▸ What the task asks
Without the pictures, return all of the material exactly as written.

....

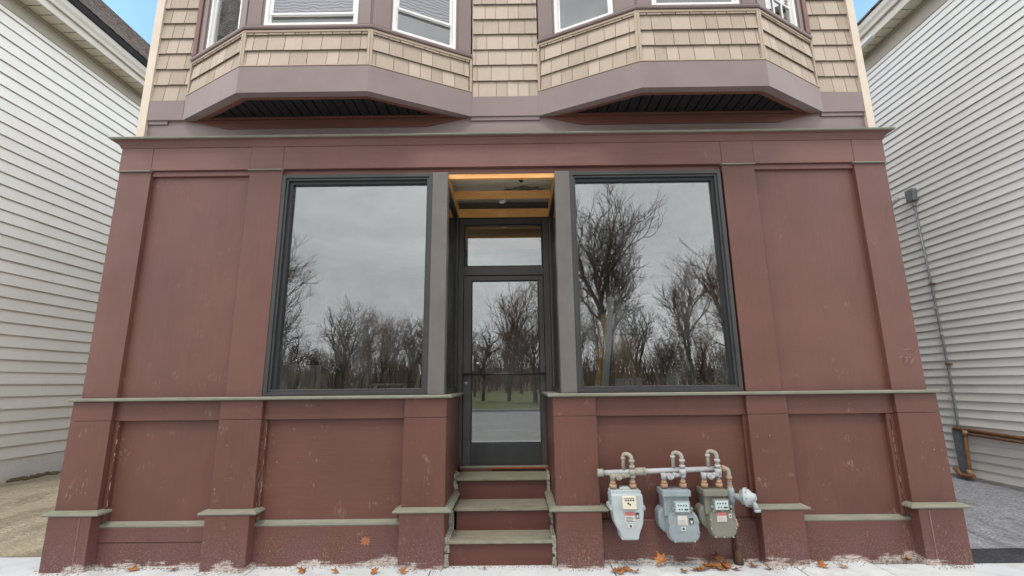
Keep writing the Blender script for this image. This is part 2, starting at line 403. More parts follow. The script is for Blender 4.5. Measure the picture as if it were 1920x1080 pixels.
m.parts('edge_strip', M['maroon'], bld, .003)
m = MB()
for x0, x1 in ((-3.611, -3.607), (-2.2605, -2.2575), (-2.289, -2.2865), (3.393, 3.3955)):
    m.mark()
    for k in range(16):
        z = .42+k*.048+rnd.uniform(-.01, .01)
        if rnd.random() < .55: m.box(x0+.001, x1-.0008+rnd.uniform(-.001, 0), .0185, .021, z, z+rnd.uniform(.006, .055))
m.parts('flaked_paint_joint', M['cream'], bld)
m = MB()
m.mark(); m.box(-3.745, -3.7425, -.0835, -.079, -.05, .40); m.mark(); m.box(3.515, 3.519, -.0835, -.079, .02, .40)
m.parts('cracked_joint', M['chalk'], bld)
# upper panels
for a, b in ((-3.655, -2.655), (2.435, 3.44)):
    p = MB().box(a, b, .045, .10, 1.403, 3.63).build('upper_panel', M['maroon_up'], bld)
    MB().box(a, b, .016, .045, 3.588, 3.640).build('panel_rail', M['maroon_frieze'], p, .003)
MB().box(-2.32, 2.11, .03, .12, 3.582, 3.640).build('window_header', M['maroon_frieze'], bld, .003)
m = MB()
xs = [-3.98, -3.655, -2.655, -2.32, 2.11, 2.435, 3.44, 3.757]
for a, b in zip(xs, xs[1:]):
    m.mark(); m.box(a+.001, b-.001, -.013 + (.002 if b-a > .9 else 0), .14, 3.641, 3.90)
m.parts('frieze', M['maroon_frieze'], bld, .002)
cp = [(-3.98, 2.), (-3.98, -.01), (3.757, -.01), (3.757, 2.)]
crown = MB().sweep(cp, [(-.1, 3.90), (.008, 3.885), (.014, 3.90), (.022, 3.915), (.045, 3.938), (.066, 3.945), (.066, 3.9515), (-.1, 3.9515)]).build('cornice', M['maroon_frieze'], bld)
MB().sweep(cp, [(-.1, 3.952), (.078, 3.952), (.084, 3.960), (.084, 3.972), (.06, 3.982), (-.1, 3.994)]).build('cornice_cap', M['trim_green'], crown)
# sill ledge
pr = [(-.15, 1.3725), (.048, 1.3725), (.055, 1.38), (.055, 1.395), (.05, 1.402), (-.15, 1.402)]
MB().sweep([(-3.985, .3), (-3.985, -.01), (-.625, -.01), (-.625, .985)], pr).build('sill_ledge', M['trim_green'], bld)
MB().sweep([(.352, .985), (.352, -.01), (3.765, -.01), (3.765, .3)], pr).build('sill_ledge', M['trim_green'], bld)
# side and back walls, floors
m = MB()
for x0_, x1_ in ((-3.96, -3.84), (3.62, 3.74)):
    m.mark(); m.box(x0_, x1_, .121, 1.2, GZ, 3.9); m.box(x0_, x1_, 4.2, 12, GZ, 3.9); m.box(x0_, x1_, 1.2, 4.2, GZ, 1.3); m.box(x0_, x1_, 1.2, 4.2, 3.3, 3.9)
for x0_, x1_ in ((-3.95, -3.85), (3.63, 3.73)):
    q_ = MB()
    for y_ in (1.2, 2.67, 4.14): q_.box(x0_, x1_, y_, y_+.06, 1.3, 3.3)
    for z_ in (1.3, 3.24): q_.box(x0_, x1_, 1.26, 2.67, z_, z_+.06); q_.box(x0_, x1_, 2.73, 4.14, z_, z_+.06)
    f_ = q_.build('added_light_window', M['alu_dark'], bld)  # unseen windows, added to let daylight into the shop
    xm_ = (x0_+x1_)/2
    MB().box(xm_-.003, xm_+.003, 1.26, 4.14, 1.36, 3.24).build('pane', M['glass'], f_)
m.mark(); m.box(-3.84, 3.62, 11.9, 12, GZ, 3.9)
m.parts('lower_wall', M['maroon_up'], bld)
m = MB(); m.box(-3.84, 3.62, 1.1, 11.9, .45, .60); m.box(-3.84, -.72, .12, 1.1, .45, .60); m.box(.45, 3.62, .12, 1.1, .45, .60)
m.build('shop_floor', M['room_floor'], bld)
m = MB(); m.box(-3.84, 3.62, 1.1, 11.9, 3.62, 3.95); m.box(-3.84, -.72, .145, 1.1, 3.62, 3.95); m.box(.45, 3.62, .145, 1.1, 3.62, 3.95)
m.build('shop_ceiling', M['room_wall'], bld)
m = MB(); m.mark(); m.box(-3.84, 3.62, 5.0, 5.1, .6, 3.62); m.mark(); m.box(-3.8, -2.34, .12, .16, .6, 3.6); m.mark(); m.box(2.13, 3.6, .12, .16, .6, 3.6)
m.parts('partition', M['room_wall'], bld)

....

▸ Exercise response
Keep writing the Blender script for this image. This is part 2, starting at line 403. More parts follow. The script is for Blender 4.5. Measure the picture as if it were 1920x1080 pixels.
m.parts('edge_strip', M['maroon'], bld, .003)
m = MB()
for x0, x1 in ((-3.611, -3.607), (-2.2605, -2.2575), (-2.289, -2.2865), (3.393, 3.3955)):
    m.mark()
    for k in range(16):
        z = .42+k*.048+rnd.uniform(-.01, .01)
        if rnd.random() < .55: m.box(x0+.001, x1-.0008+rnd.uniform(-.001, 0), .0185, .021, z, z+rnd.uniform(.006, .055))
m.parts('flaked_paint_joint', M['cream'], bld)
m = MB()
m.mark(); m.box(-3.745, -3.7425, -.0835, -.079, -.05, .40); m.mark(); m.box(3.515, 3.519, -.0835, -.079, .02, .40)
m.parts('cracked_joint', M['chalk'], bld)
# upper panels
for a, b in ((-3.655, -2.655), (2.435, 3.44)):
    p = MB().box(a, b, .045, .10, 1.403, 3.63).build('upper_panel', M['maroon_up'], bld)
    MB().box(a, b, .016, .045, 3.588, 3.640).build('panel_rail', M['maroon_frieze'], p, .003)
MB().box(-2.32, 2.11, .03, .12, 3.582, 3.640).build('window_header', M['maroon_frieze'], bld, .003)
m = MB()
xs = [-3.98, -3.655, -2.655, -2.32, 2.11, 2.435, 3.44, 3.757]
for a, b in zip(xs, xs[1:]):
    m.mark(); m.box(a+.001, b-.001, -.013 + (.002 if b-a > .9 else 0), .14, 3.641, 3.90)
m.parts('frieze', M['maroon_frieze'], bld, .002)
cp = [(-3.98, 2.), (-3.98, -.01), (3.757, -.01), (3.757, 2.)]
crown = MB().sweep(cp, [(-.1, 3.90), (.008, 3.885), (.014, 3.90), (.022, 3.915), (.045, 3.938), (.066, 3.945), (.066, 3.9515), (-.1, 3.9515)]).build('cornice', M['maroon_frieze'], bld)
MB().sweep(cp, [(-.1, 3.952), (.078, 3.952), (.084, 3.960), (.084, 3.972), (.06, 3.982), (-.1, 3.994)]).build('cornice_cap', M['trim_green'], crown)
# sill ledge
pr = [(-.15, 1.3725), (.048, 1.3725), (.055, 1.38), (.055, 1.395), (.05, 1.402), (-.15, 1.402)]
MB().sweep([(-3.985, .3), (-3.985, -.01), (-.625, -.01), (-.625, .985)], pr).build('sill_ledge', M['trim_green'], bld)
MB().sweep([(.352, .985), (.352, -.01), (3.765, -.01), (3.765, .3)], pr).build('sill_ledge', M['trim_green'], bld)
# side and back walls, floors
m = MB()
for x0_, x1_ in ((-3.96, -3.84), (3.62, 3.74)):
    m.mark(); m.box(x0_, x1_, .121, 1.2, GZ, 3.9); m.box(x0_, x1_, 4.2, 12, GZ, 3.9); m.box(x0_, x1_, 1.2, 4.2, GZ, 1.3); m.box(x0_, x1_, 1.2, 4.2, 3.3, 3.9)
for x0_, x1_ in ((-3.95, -3.85), (3.63, 3.73)):
    q_ = MB()
    for y_ in (1.2, 2.67, 4.14): q_.box(x0_, x1_, y_, y_+.06, 1.3, 3.3)
    for z_ in (1.3, 3.24): q_.box(x0_, x1_, 1.26, 2.67, z_, z_+.06); q_.box(x0_, x1_, 2.73, 4.14, z_, z_+.06)
    f_ = q_.build('added_light_window', M['alu_dark'], bld)  # unseen windows, added to let daylight into the shop
    xm_ = (x0_+x1_)/2
    MB().box(xm_-.003, xm_+.003, 1.26, 4.14, 1.36, 3.24).build('pane', M['glass'], f_)
m.mark(); m.box(-3.84, 3.62, 11.9, 12, GZ, 3.9)
m.parts('lower_wall', M['maroon_up'], bld)
m = MB(); m.box(-3.84, 3.62, 1.1, 11.9, .45, .60); m.box(-3.84, -.72, .12, 1.1, .45, .60); m.box(.45, 3.62, .12, 1.1, .45, .60)
m.build('shop_floor', M['room_floor'], bld)
m = MB(); m.box(-3.84, 3.62, 1.1, 11.9, 3.62, 3.95); m.box(-3.84, -.72, .145, 1.1, 3.62, 3.95); m.box(.45, 3.62, .145, 1.1, 3.62, 3.95)
m.build('shop_ceiling', M['room_wall'], bld)
m = MB(); m.mark(); m.box(-3.84, 3.62, 5.0, 5.1, .6, 3.62); m.mark(); m.box(-3.8, -2.34, .12, .16, .6, 3.6); m.mark(); m.box(2.13, 3.6, .12, .16, .6, 3.6)
m.parts('partition', M['room_wall'], bld)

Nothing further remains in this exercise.